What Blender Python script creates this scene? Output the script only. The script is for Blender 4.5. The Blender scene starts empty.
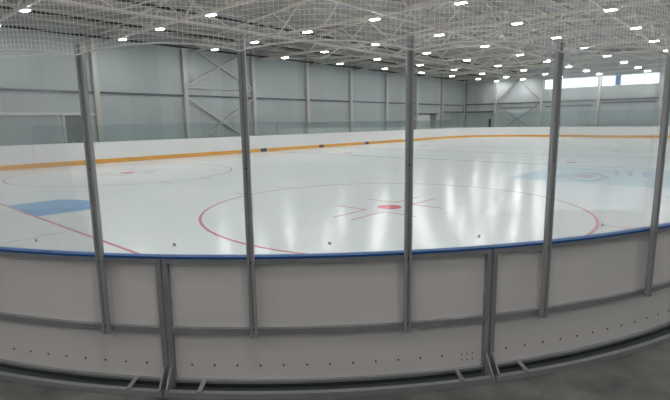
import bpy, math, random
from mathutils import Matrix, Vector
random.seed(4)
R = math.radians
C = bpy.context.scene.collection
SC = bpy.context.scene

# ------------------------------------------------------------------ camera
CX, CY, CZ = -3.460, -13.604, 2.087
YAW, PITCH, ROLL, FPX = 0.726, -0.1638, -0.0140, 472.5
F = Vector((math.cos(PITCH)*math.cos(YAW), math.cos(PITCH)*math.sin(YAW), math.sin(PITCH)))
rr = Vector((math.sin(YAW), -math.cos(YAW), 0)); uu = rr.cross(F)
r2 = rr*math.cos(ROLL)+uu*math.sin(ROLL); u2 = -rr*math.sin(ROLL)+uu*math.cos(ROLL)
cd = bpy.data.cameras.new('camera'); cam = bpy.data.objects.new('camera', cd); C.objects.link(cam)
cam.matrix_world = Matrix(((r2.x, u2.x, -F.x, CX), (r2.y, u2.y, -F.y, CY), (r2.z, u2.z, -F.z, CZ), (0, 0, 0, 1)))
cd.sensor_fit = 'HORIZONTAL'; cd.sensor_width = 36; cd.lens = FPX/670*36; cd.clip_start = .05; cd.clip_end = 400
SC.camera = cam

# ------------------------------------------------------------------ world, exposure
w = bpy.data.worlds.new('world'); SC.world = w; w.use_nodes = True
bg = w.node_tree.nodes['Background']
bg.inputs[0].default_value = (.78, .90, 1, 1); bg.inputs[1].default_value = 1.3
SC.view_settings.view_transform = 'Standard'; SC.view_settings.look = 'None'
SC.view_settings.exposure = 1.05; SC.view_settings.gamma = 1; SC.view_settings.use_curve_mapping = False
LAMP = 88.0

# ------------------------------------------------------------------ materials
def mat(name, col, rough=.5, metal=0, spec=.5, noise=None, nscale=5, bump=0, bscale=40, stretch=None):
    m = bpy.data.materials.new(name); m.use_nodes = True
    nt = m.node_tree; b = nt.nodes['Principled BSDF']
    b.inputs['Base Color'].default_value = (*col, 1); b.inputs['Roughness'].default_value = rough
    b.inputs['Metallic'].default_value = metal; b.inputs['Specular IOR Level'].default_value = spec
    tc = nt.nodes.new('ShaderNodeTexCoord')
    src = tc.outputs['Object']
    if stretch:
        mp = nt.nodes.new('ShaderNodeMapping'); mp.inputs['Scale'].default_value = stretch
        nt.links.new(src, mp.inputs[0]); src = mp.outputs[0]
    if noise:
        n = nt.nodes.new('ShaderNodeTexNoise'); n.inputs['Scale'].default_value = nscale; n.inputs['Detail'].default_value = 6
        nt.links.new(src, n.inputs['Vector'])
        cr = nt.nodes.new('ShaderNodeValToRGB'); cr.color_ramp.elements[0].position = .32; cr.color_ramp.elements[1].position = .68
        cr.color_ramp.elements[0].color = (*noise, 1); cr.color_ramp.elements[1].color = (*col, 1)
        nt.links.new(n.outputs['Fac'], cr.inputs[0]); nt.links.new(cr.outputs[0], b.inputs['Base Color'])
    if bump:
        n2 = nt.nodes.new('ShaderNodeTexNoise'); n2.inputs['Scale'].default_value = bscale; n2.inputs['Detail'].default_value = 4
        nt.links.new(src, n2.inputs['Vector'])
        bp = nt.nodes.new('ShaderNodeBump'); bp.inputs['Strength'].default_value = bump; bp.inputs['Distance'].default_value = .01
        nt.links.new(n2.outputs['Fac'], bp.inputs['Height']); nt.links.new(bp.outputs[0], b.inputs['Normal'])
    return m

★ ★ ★

▸ **Stated goal**: Take the material above from its first line through the line holding "SC = bpy.context.scene" and set it down exactly, without the pictures.

▸ **Answer to the problem**:
What Blender Python script creates this scene? Output the script only. The script is for Blender 4.5. The Blender scene starts empty.
import bpy, math, random
from mathutils import Matrix, Vector
random.seed(4)
R = math.radians
C = bpy.context.scene.collection
SC = bpy.context.scene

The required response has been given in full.